About 100 years ago, something like this looked possible. The ultimate aim was to show that the mind was a logical engine and any set of beliefs was a logical system. If that bold thesis is true, then the small subset of it that concerns our mathematical ideas, must be true as well. Whitehead and Russell tried to prove this limited thesis in their monumental Principia Mathematica. Responses to that work eventually proved that any set of axioms strong enough to produce elementary mathematics can be used to produce a statement that ensures its own incompleteness. Thus the limited thesis is unprovable and the larger thesis is, too.
The upshot is that we must be very careful when we deploy logical concepts to belief systems (what can we even mean by "system"?) and people. Concepts like soundness, consistency and completeness are not directly applied to the human self. We all believe things on insufficient evidence. We all believe things that cannot be proven. We all believe some false things. We all believe things we don't know that we believe. And we think we believe things that we don't actually believe. These are ineradicable problems.
Now, this doesn’t mean that logic has no place in our understanding of people. In fact, I would argue that there is no such thing as an explanation that doesn’t deploy some kind of logic. (Example: I watched the movie Frequency today with Jenn. The last 15 minutes of that film do not make any kind of physical or metaphysical sense—at least I can’t think of any way to explain them. However, there is an inexorable dramatic logic to them.)

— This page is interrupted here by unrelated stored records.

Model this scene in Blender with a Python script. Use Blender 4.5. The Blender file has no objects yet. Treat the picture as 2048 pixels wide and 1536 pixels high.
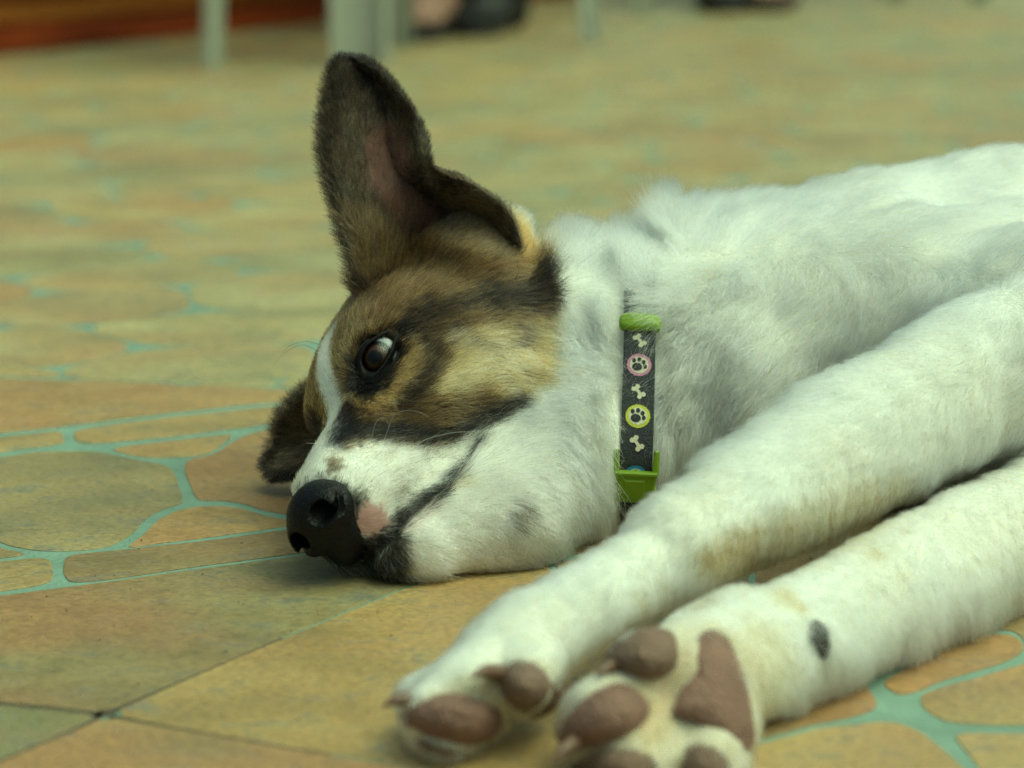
import bpy, bmesh, math, random
import numpy as np
from mathutils import Vector, Matrix
rng = np.random.default_rng(7)
random.seed(7)
sc = bpy.context.scene
col = sc.collection
R = math.radians

# ------------------------------------------------------------------ camera
# working unit: centimetres (CM converts to metres)
CM = 0.01
F = 4900.0                       # focal length in pixels of a 2048 x 1536 frame
PITCH = R(12.9)
CAMH = 26.0
cam_pos = np.array([0.0, 0.0, CAMH])
cp, sp = math.cos(PITCH), math.sin(PITCH)
AX = np.array([1.0, 0, 0])                 # camera right in world
AY = np.array([0, sp, cp])                 # camera up
AZ = np.array([0, -cp, sp])                # towards the viewer (camera +Z)
CAMROT = np.stack([AX, AY, AZ], 1)         # world = cam_pos + CAMROT @ c

def at(px, py, d):
    """world point (cm) seen at pixel (px,py) at depth d (cm)"""
    c = np.array([(px - 1024) * d / F, (768 - py) * d / F, -d])
    return cam_pos + CAMROT @ c
def gdepth(py, z=0.0):
    return (CAMH - z) / (sp - (768 - py) / F * cp)
def ground(px, py, z=0.0):
    return at(px, py, gdepth(py, z))
def proj(P):
    c = (P - cam_pos) @ CAMROT
    d = -c[..., 2]
    return 1024 + c[..., 0] / d * F, 768 - c[..., 1] / d * F, d

cam = bpy.data.cameras.new('camera')
cam.sensor_width = 36.0
cam.lens = 36.0 * F / 2048
cam.clip_start = 0.02
cam.clip_end = 200
cam.dof.use_dof = True
cam.dof.focus_distance = 0.89
cam.dof.aperture_fstop = 7.6
cam.dof.aperture_blades = 9
co = bpy.data.objects.new('camera', cam)
col.objects.link(co)
co.matrix_world = Matrix([[AX[i], AY[i], AZ[i], cam_pos[i] * CM] for i in range(3)] + [[0, 0, 0, 1]])
sc.camera = co

# ------------------------------------------------------------------ light
SUN_EL, SUN_AZ = R(66), R(98)
w = bpy.data.worlds.new('World')
sc.world = w
w.use_nodes = True
nt = w.node_tree
bg = nt.nodes['Background']
sky = nt.nodes.new('ShaderNodeTexSky')
sky.sky_type = 'NISHITA'
sky.sun_disc = False
sky.sun_elevation = SUN_EL
sky.sun_rotation = SUN_AZ
sky.air_density = 1.0
sky.dust_density = 10.0
sky.ozone_density = 1.0
nt.links.new(sky.outputs[0], bg.inputs[0])
bg.inputs[1].default_value = 0.115
sun = bpy.data.lights.new('sun', 'SUN')
sun.energy = 1.3
sun.angle = R(62)
sun.color = (1.0, 0.96, 0.88)
so = bpy.data.objects.new('sun', sun)
col.objects.link(so)
sdir = Vector((math.sin(SUN_AZ) * math.cos(SUN_EL), math.cos(SUN_AZ) * math.cos(SUN_EL), math.sin(SUN_EL)))
so.rotation_euler = sdir.to_track_quat('Z', 'Y').to_euler()
so.location = (0, 0, 5)

sc.view_settings.view_transform = 'Standard'
sc.view_settings.look = 'None'
sc.view_settings.gamma = 1
sc.view_settings.exposure = -0.10
sc.view_settings.use_curve_mapping = False
sc.view_settings.use_white_balance = True
sc.view_settings.white_balance_temperature = 6450
sc.view_settings.white_balance_tint = -41
sc.cycles.use_denoising = True
sc.cycles.denoising_prefilter = 'NONE'
sc.cycles.max_bounces = 12
sc.cycles.transparent_max_bounces = 8
sc.cycles.use_adaptive_sampling = True
sc.cycles.adaptive_threshold = 0.025
sc.render.film_transparent = False

# ------------------------------------------------------------------ helpers
def tag(o, label=None, cat=None, group=None, kind=None):
    if label: o['label'] = label
    if cat: o['category'] = cat
    if group: o['group'] = group
    if kind: o['kind'] = kind
    return o
def empty(name, loc=(0, 0, 0)):
    o = bpy.data.objects.new(name, None)
    o.empty_display_size = 0.05
    col.objects.link(o)
    o.location = [c * CM for c in loc]
    return o
def link(name, me, mat=None, parent=None):
    o = bpy.data.objects.new(name, me)
    col.objects.link(o)
    if mat is not None and not me.materials:
        me.materials.append(mat)
    if parent is not None:
        o.parent = parent
        o.matrix_parent_inverse = Matrix.Translation(parent.location).inverted()
    return o
def mesh_np(name, V, faces, smooth=True):
    """V in cm world"""
    me = bpy.data.meshes.new(name)
    V = np.asarray(V, float) * CM
    if isinstance(faces, np.ndarray):
        k = faces.shape[1]
        me.vertices.add(len(V)); me.vertices.foreach_set('co', V.ravel())
        me.loops.add(faces.size); me.loops.foreach_set('vertex_index', faces.ravel().astype(np.int32))
        me.polygons.add(len(faces))
        me.polygons.foreach_set('loop_start', np.arange(0, faces.size, k, dtype=np.int32))
        me.update(calc_edges=True); me.validate()
    else:
        me.from_pydata(V.tolist(), [], faces)
        me.update()
    if smooth:
        me.polygons.foreach_set('use_smooth', np.ones(len(me.polygons), bool))
    return me
def nrm(v):
    return v / (np.linalg.norm(v, axis=-1, keepdims=True) + 1e-12)
def smoothstep(a, b, x):
    t = np.clip((x - a) / (b - a), 0, 1)
    return t * t * (3 - 2 * t)

# ---- value noise
_tab = np.random.default_rng(3).random(65536).astype(np.float32)
def vnoise(P, s, seed=0):
    q = P * s + 100.37 + seed * 17.13
    i = np.floor(q).astype(np.int64); f = q - i; f = f * f * (3 - 2 * f)
    out = 0
    for dx in (0, 1):
        for dy in (0, 1):
            for dz in (0, 1):
                h = ((i[:, 0] + dx) * 73856093 ^ (i[:, 1] + dy) * 19349663 ^ (i[:, 2] + dz) * 83492791 ^ seed * 2654435) & 65535
                wgt = (f[:, 0] if dx else 1 - f[:, 0]) * (f[:, 1] if dy else 1 - f[:, 1]) * (f[:, 2] if dz else 1 - f[:, 2])
                out = out + wgt * _tab[h]
    return out * 2 - 1

# ------------------------------------------------------------------ implicit surfaces
class Prim:
    pass
def rc(a, b, ra, rb, k=1.0, op='u'):
    p = Prim(); p.kind = 'rc'; p.a = np.array(a, float); p.b = np.array(b, float); p.ra = ra; p.rb = rb; p.k = k; p.op = op
    return p
def el(c, r, rot=None, k=1.0, op='u'):
    p = Prim(); p.kind = 'el'; p.c = np.array(c, float); p.r = np.array(r, float) * np.ones(3); p.rot = rot; p.k = k; p.op = op
    return p
def dist(p, P):
    if p.kind == 'rc':
        ab = p.b - p.a; L2 = ab @ ab
        t = np.clip(((P - p.a) @ ab) / max(L2, 1e-9), 0, 1)
        q = P - p.a - t[:, None] * ab
        return np.sqrt((q * q).sum(1)) - (p.ra + (p.rb - p.ra) * t)
    q = P - p.c
    if p.rot is not None:
        q = q @ p.rot
    k0 = np.sqrt(((q / p.r) ** 2).sum(1)); k1 = np.sqrt(((q / p.r ** 2) ** 2).sum(1))
    return k0 * (k0 - 1) / (k1 + 1e-6)
def evalsdf(prims, P):
    d = np.full(len(P), 1e3)
    for p in prims:
        e = dist(p, P)
        if p.op == 'u':
            h = np.clip(0.5 + 0.5 * (d - e) / p.k, 0, 1)
            d = d + (e - d) * h - p.k * h * (1 - h)
        elif p.op == 's':
            h = np.clip(0.5 - 0.5 * (d + e) / p.k, 0, 1)
            d = d + (-e - d) * h + p.k * h * (1 - h)
    return d
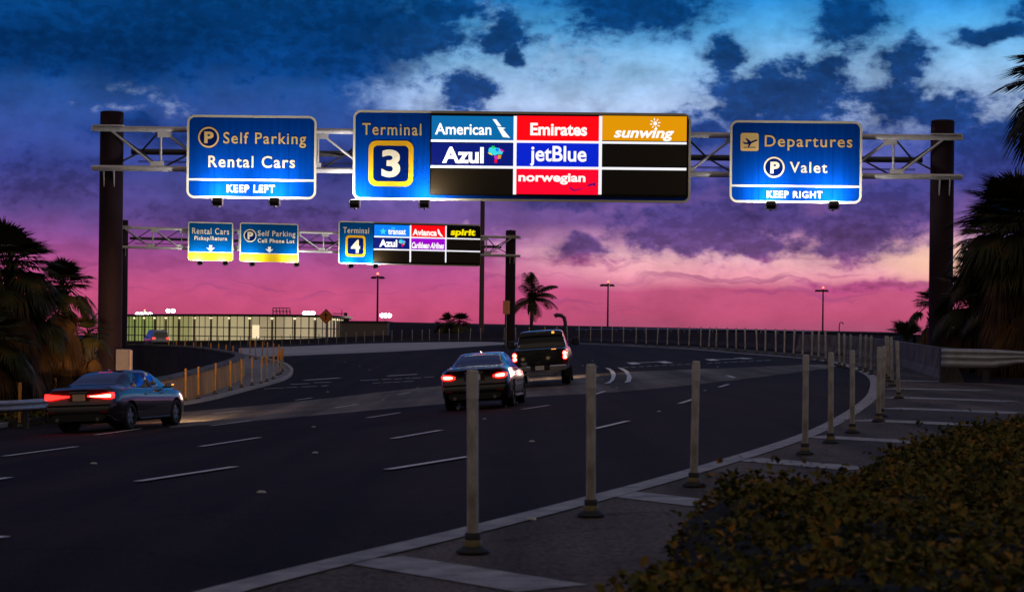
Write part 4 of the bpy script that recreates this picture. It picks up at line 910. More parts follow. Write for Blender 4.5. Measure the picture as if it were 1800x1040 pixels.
    # wheels
    for wx in spec['axles']:
        for sg in (1, -1):
            cx = sg * (tw - .115); t = MB(); W = .23
            pr = [(R * .64, -W / 2), (R * .9, -W / 2), (R * .985, -W * .38), (R, -W * .2), (R, W * .2), (R * .985, W * .38), (R * .9, W / 2), (R * .64, W / 2)]
            vs = []; n = 32
            for (r, u) in pr: vs += [(cx + u, wx - L / 2 + r * math.cos(2 * math.pi * k / n), R + r * math.sin(2 * math.pi * k / n)) for k in range(n)]
            m_ = len(pr); t.add(vs, [(i * n + k, i * n + (k + 1) % n, ((i + 1) % m_) * n + (k + 1) % n, ((i + 1) % m_) * n + k) for i in range(m_) for k in range(n)], True)
            wo = t.build('wheel', M_TYRE, root)
            r_ = MB(); f = cx + sg * W * .36
            r_.tube((cx - sg * .09, wx - L / 2, R), (cx + sg * .02, wx - L / 2, R), R * .64, n=28)
            for k in range(5):
                a = 2 * math.pi * k / 5 + .3; d = Vector((0, math.cos(a), math.sin(a))); e = Vector((0, -math.sin(a), math.cos(a)))
                c = Vector((f, wx - L / 2, R)); q0, q1 = c + d * .05, c + d * R * .62
                vs = [q0 + e * .045, q1 + e * .075, q1 - e * .075, q0 - e * .045]; vs += [v - Vector((sg * .05, 0, 0)) for v in vs]
                r_.add(vs, [(0, 1, 2, 3), (7, 6, 5, 4), (0, 4, 5, 1), (1, 5, 6, 2), (2, 6, 7, 3), (3, 7, 4, 0)])
            r_.tube((f - sg * .06, wx - L / 2, R), (f + sg * .012, wx - L / 2, R), .06, n=14)
            r_.build('rim', M_RIM, wo)
    return root, V, S, L
def strip(mb, L, pts, y0, y1):
    """outline in the rear face (x right, z up), between y0 and y1 behind the middle of the car"""
    return mb.prism(pts, y0 - L / 2, y1 - L / 2)
def mirror_pts(pts, sg): return [(sg * x, z) for x, z in pts]

SEDAN = dict(zt=[(0, 1.02), (.2, 1.075), (.55, 1.09), (.8, 1.12), (1.15, 1.27), (1.55, 1.40), (2.0, 1.452), (2.45, 1.455), (2.85, 1.40), (3.25, 1.22), (3.6, 1.03), (4.2, .95), (4.6, .84), (4.85, .68)],
             zs=[(0, .98), (.3, 1.02), (1, 1.03), (2.2, .985), (3.4, .95), (4.2, .88), (4.6, .78), (4.85, .6)],
             zb=[(0, .34), (.15, .25), (.6, .19), (4.2, .19), (4.6, .22), (4.85, .32)],
             wm=[(0, .80), (.12, .865), (.5, .915), (1.2, .925), (2.4, .92), (3.9, .915), (4.4, .86), (4.7, .74), (4.85, .55)],
             wr=[(0, .72), (.55, .70), (.8, .66), (1.3, .575), (2.0, .565), (2.6, .575), (3.0, .62), (3.6, .72), (4.3, .66), (4.85, .4)],
             lean=[(.2, .10), (.32, .0), (.5, -.035), (.62, -.03), (.68, .035), (.85, .07), (1.0, .05), (1.06, .03), (1.2, 0)])
SG = [('rear_window', lambda f: .83 - .03 * f, lambda f: 1.55 + .06 * f, 16.2, 20, (1, -1), M_GLASS), ('windscreen', lambda f: 2.95, lambda f: 3.52, 16.2, 20, (1, -1), M_GLASS),
      ('side_window', lambda f: 1.28 + .30 * f, lambda f: 2.22 + .05 * f, 10.5, 14.6, (1,), M_GLASS), ('side_window', lambda f: 2.30 + .05 * f, lambda f: 3.34 - .50 * f, 10.5, 14.6, (1,), M_GLASS),
      ('side_window', lambda f: 1.28 + .30 * f, lambda f: 2.22 + .05 * f, 10.5, 14.6, (-1,), M_GLASS), ('side_window', lambda f: 2.30 + .05 * f, lambda f: 3.34 - .50 * f, 10.5, 14.6, (-1,), M_GLASS)]
SSPEC = dict(wheel_r=.335, track=.91, axles=(1.02, 3.86), glass=SG)
def sedan(label, px, d, yaw, paint, kind):
    x = (px - 900) / F * d; z = float(gz(x, d)) + .012; yw = math.radians(yaw); L = 4.85
    c = Vector((x + math.sin(yw) * L / 2, d + math.cos(yw) * L / 2)); z2 = float(gz(c.x, c.y))
    root, V, S, L = car('saloon_car', label, 'car', (c.x, c.y, z2 + .012), yw, L, SEDAN, paint, M_GLASS, SSPEC)
    # follow the slope of the road
    e = 1.4; fx, fy = math.sin(yw), math.cos(yw)
    dzf = (float(gz(c.x + fx * e, c.y + fy * e)) - float(gz(c.x - fx * e, c.y - fy * e))) / (2 * e); dzr = (float(gz(c.x + fy, c.y - fx)) - float(gz(c.x - fy, c.y + fx))) / 2
    Mx = Matrix(((fy, fx, 0), (-fx, fy, 0), (dzr, dzf, 1))); root.rotation_euler = Mx.to_euler()
    y = lambda v: v - L / 2
    b = MB()
    if kind == 'long':      # long slim lamps that wrap round the corner
        inn, hi, lo_, out, hot = .24, .055, .03, .83, True; zc = .86
        shapes = lambda sg: mirror_pts([(inn, zc - .012), (.45, zc - .035), (.72, zc - .07), (.86, zc - .065), (.875, zc + .0), (.86, zc + .075), (.7, zc + .06), (.45, zc + .03), (inn, zc + .02)], sg)
        core = lambda sg: mirror_pts([(inn + .06, zc - .006), (.5, zc - .02), (.74, zc - .035), (.84, zc - .03), (.845, zc + .03), (.74, zc + .035), (.5, zc + .012), (inn + .06, zc + .008)], sg)
    else:
        zc = .86
        shapes = lambda sg: mirror_pts([(.50, zc - .045), (.62, zc - .075), (.80, zc - .065), (.855, zc - .02), (.85, zc + .045), (.78, zc + .065), (.60, zc + .05), (.50, zc + .01)], sg)
        core = lambda sg: mirror_pts([(.56, zc - .03), (.64, zc - .045), (.77, zc - .038), (.81, zc - .01), (.80, zc + .025), (.75, zc + .035), (.63, zc + .025), (.56, zc + .0)], sg)
    for sg in (1, -1):
        m = MB(); strip(m, L, shapes(sg), .01, .16); t = m.build('tail_light', M_TAIL if (kind != 'long' or sg > 0) else M_TAIL, root)
        m = MB(); strip(m, L, core(sg), .0, .012); m.build('lamp_core', M_TAILHOT if (kind != 'long' or sg > 0) else M_TAIL, t)
    m = MB(); strip(m, L, rrect(-.27, .70, .27, .95, .05), .045, .12); pr = m.build('plate_recess', M_TRIM, root)
    m = MB(); strip(m, L, rrect(-.16, .755, .16, .915, .01), .035, .05); pl = m.build('licence_plate', M_PLATE if kind == 'long' else M_PLATEW, pr)
    v, f = glyphs('K42 7DV', .02); v = np.array(v); v = (v - v.min(0)) / (v.max(0) - v.min(0)) * (.24, .07) + (-.12, .80)
    m = MB(); strip(m, L, rrect(-.24, .945, .24, .972, .008), .02, .05); m.build('chrome_strip', M_CHROME, root)
    m = MB(); strip(m, L, [(-.80, .64), (.80, .64), (.83, .665), (-.83, .665)], -.045, .1); m.build('bumper_step', M_TRIM, root)
    m = MB(); strip(m, L, [(-.62, .27), (.62, .27), (.70, .34), (.66, .42), (-.66, .42), (-.70, .34)], -.06, .1); dfu = m.build('diffuser', M_TRIM, root)
    for sg in (1, -1):
        m = MB(); m.tube((sg * .52, y(-.09), .31), (sg * .52, y(.15), .31), .045, n=14); m.build('exhaust', M_CHROME, dfu)
        m = MB(); strip(m, L, rrect(min(sg * .58, sg * .76), .47, max(sg * .58, sg * .76), .51, .01), -.055, .0); m.build('reflector', M_LENSRED, root)
    m = MB(); m.box((0, y(1.62), 1.415), (.34, .1, .02)); m.build('brake_lamp', M_TAILDIM, root)
    for sg in (1, -1):
        m = MB(); m.box((sg * 1.0, y(3.18), 1.04), (.20, .12, .13), Matrix.Rotation(sg * .15, 3, 'Z'), .04); m.box((sg * .89, y(3.2), 1.0), (.12, .06, .05)); mi = m.build('mirror', paint, root)
        m = MB(); m.box((sg * 1.02, y(3.115), 1.045), (.15, .008, .09), Matrix.Rotation(sg * .15, 3, 'Z'), .01); m.build('mirror_glass', M_CHROME, mi)
        if kind == 'long': m = MB(); m.box((sg * 1.105, y(3.17), 1.05), (.012, .12, .03)); m.build('mirror_glint', M_AMBER, mi)  # lamp reflection in the mirror, put in as a glowing strip
        for wx in (2.0, 2.95):
            m = MB(); m.box((sg * .93, y(wx), .86), (.03, .17, .03), None, .01); m.build('door_handle', M_CHROME, root)
        m = MB(); m.box((sg * .905, y(2.45), .26), (.05, 1.9, .06), None, .02); m.build('sill', M_TRIM, root)
        m = MB(); m.prism([(-.02, 0), (.02, 0), (.006, .09), (-.006, .09)], y(1.75), y(1.95)) if False else None
    m = MB(); m.add([(-.02, y(1.75), 1.425), (.02, y(1.75), 1.425), (.02, y(1.98), 1.455), (-.02, y(1.98), 1.455), (0, y(1.74), 1.50), (0, y(1.82), 1.50)], [(0, 1, 4), (1, 2, 5, 4), (2, 3, 5), (3, 0, 4, 5), (0, 3, 2, 1)]); m.build('antenna', paint, root)
    return root
M_PAINT1 = mat('plum_black_paint', (.03, .022, .03), .2, .3, coat=.7)
M_PAINT2 = mat('black_metallic_paint', (.012, .011, .013), .18, .3, coat=.9)
SED1 = sedan('dark saloon with long wraparound tail lights beside the orange posts', 141, 47.6, 13, M_PAINT1, 'long')
SED2 = sedan('black saloon with short oval tail lights following the pickup truck', 838, 51.6, 6.0, M_PAINT2, 'oval')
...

Anyway, you can’t escape using logic to understand yourself and others, but you also cannot rely on it for complete explanations of the kind you seek. The truth, as happens so often in life, is in the middle. I cannot really judge how much your beliefs depart from my own, for all the reasons I gave above. Worse, we don’t even know very well how adequately any set of beliefs relates to the truth. Isn't that the endpoint you have in mind?
We can note our disagreements, and we can discuss them, but beyond that is yet another vista onto the vast sea of human ignorance.
Jeff
PS For the sake of discussion I am going to make a guess on your poll. Humans agree about virtually everything. That is what makes our disagreements so interesting. I would even argue that most of the premises you and I adopt about religion are the same PROVIDED you phrase them like so: "If religion is not bankrupt, then it would be wise/prudent to accept x." We disagree on the question of bankrupcy, but that difference need not undermine our agreement on most questions.